To nie on zmodyfikował samochód do takiego stanu jak obecnie. Zrobili to pasjonaci z Łodzi. To jednak historia. Sam będzie pracował nad większymi zmianami. Wie, że w związku z przyrostem mocy zostało zmodyfikowane zawieszenie, w którym pracują amortyzatory Bilstein B6. Hamulce przednie pochodzą z Opla Vectry A – tarcze mają 283 mm średnicy. Z tyłu pojawiły się hamulce z Opla Astry GSi.

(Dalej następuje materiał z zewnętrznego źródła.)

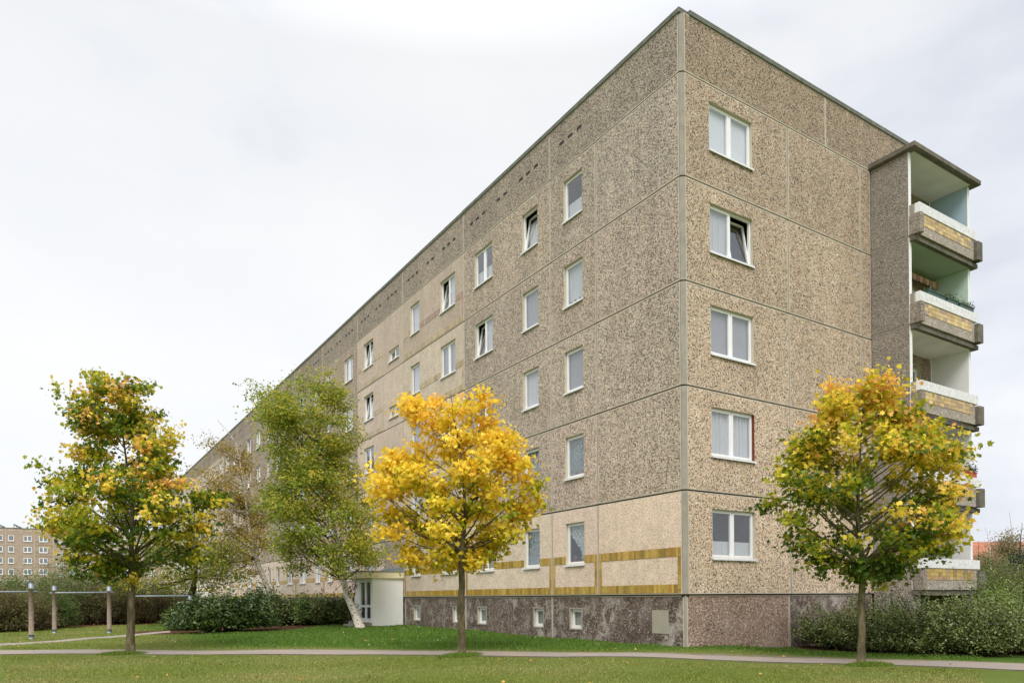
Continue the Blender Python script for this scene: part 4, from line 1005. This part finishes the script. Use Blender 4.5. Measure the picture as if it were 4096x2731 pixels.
broadleaf('evergreen_tree', (2345, 1340), 1320, [(2342, 1290, 0), (2345, 1230, 0), (2348, 1200, 0)], [(1188, 2340, 2360), (1205, 2318, 2385), (1235, 2310, 2400), (1265, 2292, 2410), (1300, 2288, 2410), (1320, 2300, 2400)], 48, 53, EG,
  'dark bushy evergreen tree cut by the right photo edge', nspray=320, per=46, lsize=.14, spread=.3, shape='diamond', bmat=m_bark_dark, r0=.2, nlimb=16, mat=m_leafg)
broadleaf('evergreen_tree', (2250, 1345), 1330, [(2248, 1290, 0), (2247, 1240, 0)], [(1236, 2238, 2258), (1260, 2232, 2272), (1290, 2228, 2275), (1325, 2226, 2280)], 46, 54, EG,
  'small dark evergreen just right of the balcony tower', nspray=150, per=40, lsize=.13, spread=.22, shape='diamond', bmat=m_bark_dark, r0=.12, nlimb=10, mat=m_leafg)
for i, (x, D, rx, ry, h, pal, ts, lab) in enumerate([(2275, 40, 2.2, 1.8, 3.0, HG, .15, 'grey green bush in front of the distant tiled house'), (2350, 38, 2.4, 2, 3.3, HB, .4, 'autumn tinged bush below the dark evergreen tree'), (2262, 34, 1.3, 1.3, 2.2, HG, -.1, 'dark bush right behind the balcony tower')]):
    shrub('shrub', gd(x, D), rx, ry, h, lab, pal, 130+i, 520, 32, .08, 'diamond', m_leaf, tshift=ts, group='bushes between hedge and house', flare=.6, low=.03)

# ------------------------------------------------------------------ distant second block at left
FY, FXs = 205.0, None
def onY(x, y, Y):
    d = ray(x, y); return CAM+d*(Y-CAM[1])/d[1]
u0 = lambda cx_: (cx_/3.92)/K            # crop pixels measured in the photo
sx540 = onY(u0(540), 1250, FY)[0]
FARZ = 2.75
FB = empty('distant_apartment_building', (sx540, FY+6, 1)); FB['_flat'] = 1; tag(FB, 'second prefabricated block of flats far away at left behind the hedge', 'building')
FF = lambda s, d, z: (sx540+s, FY-d, z+FARZ)
fm_wall = simple('distant_concrete', srgb(176, 156, 142), .9, .10, .6)
fcols = [(-24, -18), (-18, -12), (-12, -6), (-6, 0), (0, 4.1), (4.1, 6.7), (6.7, 13), (13, 19), (19, 25), (25, 31), (31, 37), (37, 43)]
mb = MB(FF); mb.box(-30, 43, -12, 0, -3.5, 15.35); mb.build('wall', fm_wall, FB)
mb = MB(FF)
for a, b in fcols: mb.box(a-.07, a+.07, 0, .03, 0, 15.3)
for k in range(1, 6): mb.box(-30, 43, 0, .04, k*2.8-.04, k*2.8+.05)
mb.build('panel_joints', simple('pale_joint', srgb(196, 182, 160), .9, .1, 1), FB)
mb = MB(FF); mb.box(-30, 43, -12.1, .08, 15.35, 15.5); mb.build('roof', m_coping, FB)
mb = MB(FF)
for c0 in range(-30, 43, 6):
    for r_ in vrel: mb.box(c0+r_, c0+r_+.3, 0.0, .03, 14.72, 14.88)
mb.build('vents', simple('pale_vents', srgb(222, 214, 200), .9, .1, 1), FB)
mb = MB(FF); oc_ = simple('ochre_band', srgb(150, 122, 84), .8, .2, 3)
for (a, b) in ((0, 4.1), (6.7, 13), (25, 31)):
    for k in range(1, 5):
        mb.box(a+.2, b-.2, 0, .05, k*2.8+.08, k*2.8+.22); mb.box(a+.2, b-.2, 0, .05, k*2.8+.95, k*2.8+1.05)
mb.build('tile_band', oc_, FB)
fwin = []
for a, b in fcols:
    if b-a < 3: continue
    if b-a < 5: fwin.append((a+1.0, a+2.8, 2)); continue
    if a < 0: fwin += [(a+.5, a+1.7, 1), (a+3.7, a+5.4, 2)] if (a/6) % 2 else [(a+.6, a+2.3, 2), (a+4.2, a+5.4, 1)]
    else: fwin += [(a+.9, a+2.1, 1), (a+4.1, a+5.8, 2)] if ((a-6.7)//6) % 2 == 0 else [(a+.9, a+2.6, 2), (a+4.2, a+5.4, 1)]
def fwm(w_, l):
    m2 = MB(); h_ = 1.4; t = .13
    m2.box(0, w_, -.05, .03, 0, t); m2.box(0, w_, -.05, .03, h_-t, h_); m2.box(0, t, -.05, .03, t, h_-t); m2.box(w_-t, w_, -.05, .03, t, h_-t)
    if l == 2: m2.box(w_/2-.12, w_/2+.12, -.05, .03, t, h_-t)
    m2.box(-.05, w_+.05, -.14, 0, -.1, -.01); return m2.mesh('window', [m_white])
def fwp(w_):
    m2 = MB(); m2.box(.1, w_-.1, -.02, -.005, .1, 1.3); return m2.mesh('pane', [m_fglass])
m_fglass = simple('distant_window_glass', (.22, .24, .28), .15, .5, .7, .6)
for a, b, l in fwin:
    for k in range(5):
        w_ = round(b-a, 2); o = bpy.data.objects.new('window', cached(('fw', w_, l), lambda: fwm(w_, l))); o.location = (sx540+a, FY-.02, FARZ+k*2.8+1.0); COL.objects.link(o)
        o.parent = FB; o.matrix_parent_inverse = Matrix.Translation(-FB.location)
        c = bpy.data.objects.new('pane', cached(('fp', w_), lambda: fwp(w_))); COL.objects.link(c); c.parent = o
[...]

– Również obręcze kół pochodzą ze sportowej Astry i są to kultowe "wiatraki". Na nie założył chyba równie kultowe w świecie tuningu Toyo Proxes R1R, które, muszę powiedzieć, naprawdę robią robotę na suchej nawierzchni, a na mokrej... nie wiem, nie wyjeżdżam w deszcz – mówi Paweł. Nic dziwnego, szkoda byłoby rozbić tego klasyka.
– Układ wydechowy to pełna kwasówka, na niskich obrotach nikt by nie powiedział, że z tym Kadettem było coś robione, lecz na wysokich naprawdę potrafi się drzeć – dodaje właściciel wyjątkowego auta.
Niepowtarzalny wygląd samochód Pawła zawdzięcza lakierowi z palety Opla z tamtych lat. Przypominam, że Kadett D był produkowany w okresie 1979-1984. Opisywany egzemplarz jest z pierwszego rocznika.
Wnętrze już bardziej odbiega od seryjnego. Pochodzi z wersji Berlina, a uzupełnia je nowoczesny zestaw wskaźników cyfrowych (tzw. digital) z Kadetta E GSi. Drewniana kierownica to produkt OMP Mugello. Świetnie pasuje do koloru nadwozia.
Plany na przyszłość? Oczywiście, że są.
– Na razie z jedynie doprowadzam go do stanu, w którym chciałbym go mieć. Auto posiadam od kilku miesięcy. Gdy skończę, to wtedy są plany na 3,0 lub 3,2 na kompresorze, ale będzie z tym wielka walka, gdyż trudno z miejscem na sprężarkę – snuje plany Paweł.
Ja życzę mu powodzenia i chętnie zobaczę jego Kadetta D po kolejnych, poważnych modyfikacjach. Może kiedyś uda się go spotkać na żywo, bo znam okolice, z których pochodzi właściciel i czasami tam bywam.